● **Problem details**: Nothing but the lines from the top of the data to the line holding "COL = scene.collection" should be printed, word for word and both ends included; leave the pictures out.

● **Provided data**:

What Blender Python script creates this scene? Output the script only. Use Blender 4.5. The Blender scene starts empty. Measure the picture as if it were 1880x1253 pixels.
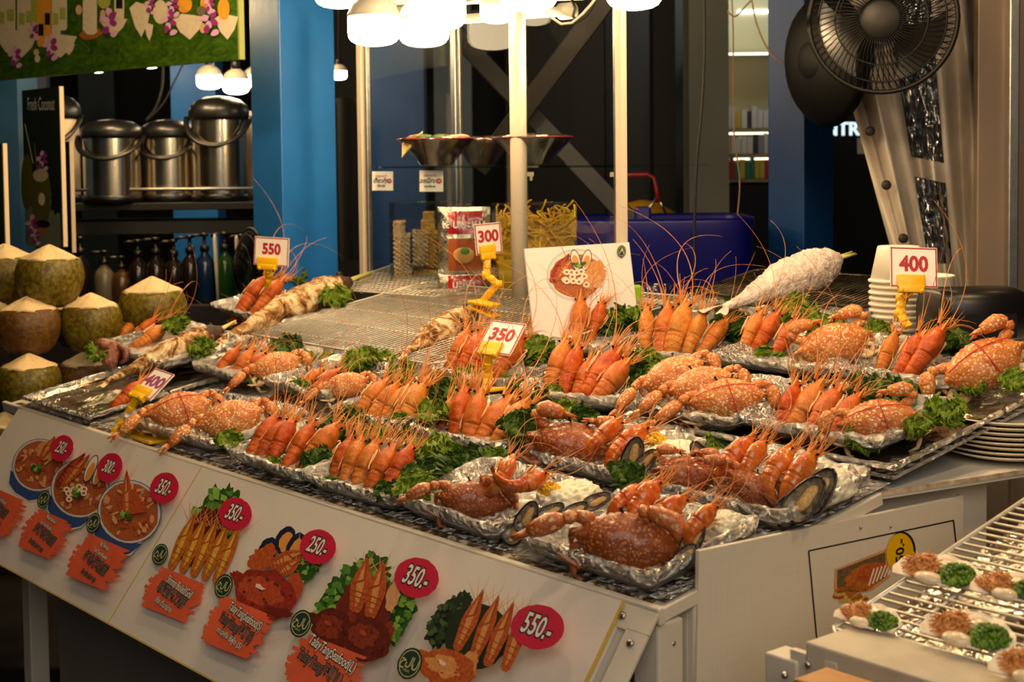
import bpy, math, random
from mathutils import Vector, Matrix, Quaternion, noise as mnoise
R = random.Random(7)
V = Vector
D2R = math.pi/180
scene = bpy.context.scene
COL = scene.collection

# ---------------------------------------------------------------- camera
F = 2700.; CX = 940.; CY = 441.; PITCH = math.atan(146/2700.); ROLL = .011; EYE = 1.55
cp, sp = math.cos(PITCH), math.sin(PITCH)
def ray(px, py):
    x = (px-CX)/F; y = -(py-CY)/F
    c, s = math.cos(ROLL), math.sin(ROLL)
    xr = c*x+s*y; yr = -s*x+c*y
    return V((xr, cp+yr*sp, -sp+yr*cp))
EY = V((0, 0, EYE))
def at(px, py, Y):
    d = ray(px, py); return EY+d*(Y/d.y)
def onplane(px, py, p0, n):
    d = ray(px, py); return EY+d*((p0-EY).dot(n)/d.dot(n))
def px2m(px, Y): return px*Y/F
camd = bpy.data.cameras.new('camera'); cam = bpy.data.objects.new('camera', camd); COL.objects.link(cam)
camd.sensor_width = 36; camd.lens = F/1880*36; camd.shift_y = (CY-626.5)/1880; camd.clip_start = .05
fwd = V((0, cp, -sp)); up0 = V((0, sp, cp)); rt0 = V((1, 0, 0))
c_, s_ = math.cos(ROLL), math.sin(ROLL)
rt = rt0*c_-up0*s_; upv = rt0*s_+up0*c_     # image axes in the world
Mc = Matrix((rt, upv, -fwd)).transposed().to_4x4(); Mc.translation = EY
cam.matrix_world = Mc
camd.dof.use_dof = True; camd.dof.focus_distance = 2.75; camd.dof.aperture_fstop = 7.5
scene.camera = cam

# ---------------------------------------------------------------- the stall's own axes
C0 = at(1212, 1112, 1.98)                       # front corner of the display
A = V((-.6405, .7679, 0)).normalized()          # along the front edge, towards the coconuts
B = V((.7679, .6405, 0)).normalized()           # into the stall
UP = V((0, 0, 1))
TILT = math.atan(.17)
Bt = (B*math.cos(TILT)+UP*math.sin(TILT)); NT = (-B*math.sin(TILT)+UP*math.cos(TILT))
def T(a, b, n=0.): return C0+A*a+Bt*b+NT*n
def tp(px, py, n=0.): return onplane(px, py, T(0, 0, n), NT)
def ab(px, py, n=0.):
    v = tp(px, py, n)-C0
    return v.dot(A), v.dot(Bt)

# ---------------------------------------------------------------- objects
def tag(o, label=None, cat=None, group=None, kind=None):
    if label: o['label'] = label
    if cat: o['category'] = cat
    if group: o['group'] = group
    if kind: o['kind'] = kind
    return o
def frame(o=V((0,0,0)), x=V((1,0,0)), z=V((0,0,1)), s=1.):
    x = V(x).normalized(); z = V(z); z = (z-x*z.dot(x)).normalized(); y = z.cross(x)
    m = Matrix((x*s, y*s, z*s)).transposed().to_4x4(); m.translation = o
    return m
def thing(name, label, cat, M=None, group=None):
    o = bpy.data.objects.new(name, None); COL.objects.link(o); o.empty_display_size = .02
    if M is not None: o.matrix_world = M if isinstance(M, Matrix) else Matrix.Translation(M)
    return tag(o, label, cat, group)
class MB:
    def __init__(s): s.v = []; s.f = []; s.m = []; s.uv = []; s.M = None
    def add(s, pts, faces, mat=0, uv=None):
        k = len(s.v)
        for i, p in enumerate(pts):
            p = V(p)
            if s.M is not None: p = s.M @ p
            s.v.append(p); s.uv.append(uv[i] if uv else (0, 0))
        for f in faces: s.f.append(tuple(k+i for i in f)); s.m.append(mat)
        return s
    def box(s, c, sz, mat=0, M=None, taper=1.):
        x, y, z = sz[0]/2, sz[1]/2, sz[2]/2; c = V(c)
        p = [V((sx*x*(taper if sz_ > 0 else 1), sy*y*(taper if sz_ > 0 else 1), sz_*z)) for sz_ in (-1, 1) for sy in (-1, 1) for sx in (-1, 1)]
        p = [(M @ q if M is not None else q)+c for q in p]
        return s.add(p, [(0,2,3,1),(4,5,7,6),(0,1,5,4),(2,6,7,3),(0,4,6,2),(1,3,7,5)], mat)
    def beam(s, p0, p1, w, h, mat=0, upd=UP):
        p0, p1 = V(p0), V(p1); d = p1-p0; L = d.length
        if abs(d.normalized().dot(upd)) > .98: upd = V((0, 1, 0)) if abs(d.normalized().y) < .9 else V((1, 0, 0))
        m = frame((p0+p1)/2, d, upd)
        x, y, z = L/2, w/2, h/2
        p = [m @ V((i*x, j*y, k*z)) for k in (-1,1) for j in (-1,1) for i in (-1,1)]
        return s.add(p, [(0,2,3,1),(4,5,7,6),(0,1,5,4),(2,6,7,3),(0,4,6,2),(1,3,7,5)], mat)
    def loft(s, rings, mat=0, closed=True, cap0=True, cap1=True, uv=None):
        n = len(rings[0]); pts = [p for r in rings for p in r]; F_ = []
        for i in range(len(rings)-1):
            for j in range(n if closed else n-1):
                a, b = i*n+j, i*n+(j+1) % n
                F_.append((a, b, b+n, a+n))
        if closed and cap0: F_.append(tuple(range(n-1, -1, -1)))
        if closed and cap1: F_.append(tuple(range((len(rings)-1)*n, len(rings)*n)))
        return s.add(pts, F_, mat, uv)
    def tube(s, pts, rad, n=6, mat=0, flat=1., upd=None, uvs=False):
        pts = [V(p) for p in pts]; k = len(pts)
        if not isinstance(rad, (list, tuple)): rad = [rad]*k
        rings = []; uv = []
        t = (pts[1]-pts[0]).normalized()
        nrm = V(upd) if upd is not None else (UP if abs(t.z) < .9 else V((1, 0, 0)))
        for i in range(k):
            t = (pts[min(i+1, k-1)]-pts[max(i-1, 0)])
            t = t.normalized() if t.length > 1e-9 else V((1, 0, 0))
            nrm = nrm-t*nrm.dot(t)
            nrm = nrm.normalized() if nrm.length > 1e-6 else t.orthogonal().normalized()
            bn = t.cross(nrm)
            rings.append([pts[i]+nrm*(math.cos(2*math.pi*j/n)*rad[i]*flat)+bn*(math.sin(2*math.pi*j/n)*rad[i]) for j in range(n)])
            uv += [(i/(k-1), j/n) for j in range(n)]
        return s.loft(rings, mat, uv=uv)
    def lathe(s, prof, n=24, mat=0, M=None, cap0=True, cap1=True, wob=None):
        rings = []
        for i, (r, z) in enumerate(prof):
            ring = []
            for j in range(n):
                a = 2*math.pi*j/n; rr = r*(1+(wob(a, i) if wob else 0))
                p = V((rr*math.cos(a), rr*math.sin(a), z)); ring.append(M @ p if M is not None else p)
            rings.append(ring)
        mats = mat if isinstance(mat, list) else None
        if mats is None: return s.loft(rings, mat, True, cap0, cap1)
        for i in range(len(rings)-1): s.loft(rings[i:i+2], mats[i], True, False, False)
        if cap0: s.add(rings[0], [tuple(range(n-1, -1, -1))], mats[0])
        if cap1: s.add(rings[-1], [tuple(range(n))], mats[-1])
        return s
    def grid(s, nu, nv, fn, mat=0, uv=True):
        pts = [fn(i/(nu-1), j/(nv-1)) for i in range(nu) for j in range(nv)]
        uvs = [(i/(nu-1), j/(nv-1)) for i in range(nu) for j in range(nv)]
        return s.add(pts, [(i*nv+j, (i+1)*nv+j, (i+1)*nv+j+1, i*nv+j+1) for i in range(nu-1) for j in range(nv-1)], mat, uvs)
    def ball(s, c, r, mat=0, nu=8, nv=10, sc=(1,1,1), M=None):
        rings = []
        for i in range(nu+1):
            th = math.pi*min(max(i/nu, .02), .98)
            ring = []
            for j in range(nv):
                q = V((r*sc[0]*math.sin(th)*math.cos(2*math.pi*j/nv), r*sc[1]*math.sin(th)*math.sin(2*math.pi*j/nv), r*sc[2]*math.cos(th)))
                if M is not None: q = M @ q
                ring.append(q+V(c))
            rings.append(ring)
        return s.loft(rings[::-1], mat)
    def mesh(s, name, mats, smooth=True):
        me = bpy.data.meshes.new(name); me.from_pydata([tuple(p) for p in s.v], [], s.f)
        for m in (mats if isinstance(mats, (list, tuple)) else [mats]): me.materials.append(m)
        me.polygons.foreach_set('material_index', s.m)
        me.polygons.foreach_set('use_smooth', [smooth]*len(s.f))
        ul = me.uv_layers.new(name='UVMap')
        fl = [0.]*(2*len(me.loops))
        for l in me.loops:
            fl[2*l.index], fl[2*l.index+1] = s.uv[l.vertex_index]
        ul.data.foreach_set('uv', fl)
        me.update(); return me
    def build(s, name, mats, parent=None, smooth=True, bevel=0., M=None):
        return put(name, s.mesh(name, mats, smooth), parent, bevel, M)
def put(name, me, parent=None, bevel=0., M=None):
    o = bpy.data.objects.new(name, me); COL.objects.link(o)
    if parent is not None: o.parent = parent
    if M is not None: o.matrix_local = M
    if bevel:
        b = o.modifiers.new('bevel', 'BEVEL'); b.width = bevel; b.segments = 2; b.limit_method = 'ANGLE'
    return o
def world_mb(root):                                # a builder that takes world points and stores them in root's frame
    m = MB(); m.M = root.matrix_world.inverted(); return m
def copy_tree(o, parent=None, props=None):
    c = o.copy(); COL.objects.link(c); c.parent = parent
    if parent is not None: c.matrix_local = o.matrix_local.copy()
    for k, v in (props or {}).items(): c[k] = v
    for ch in list(o.children): copy_tree(ch, c, props)
    return c
def setprops(o, **kw):
    for k, v in kw.items(): o[k] = v
    for ch in o.children: setprops(ch, **kw)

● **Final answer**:
What Blender Python script creates this scene? Output the script only. Use Blender 4.5. The Blender scene starts empty. Measure the picture as if it were 1880x1253 pixels.
import bpy, math, random
from mathutils import Vector, Matrix, Quaternion, noise as mnoise
R = random.Random(7)
V = Vector
D2R = math.pi/180
scene = bpy.context.scene
COL = scene.collection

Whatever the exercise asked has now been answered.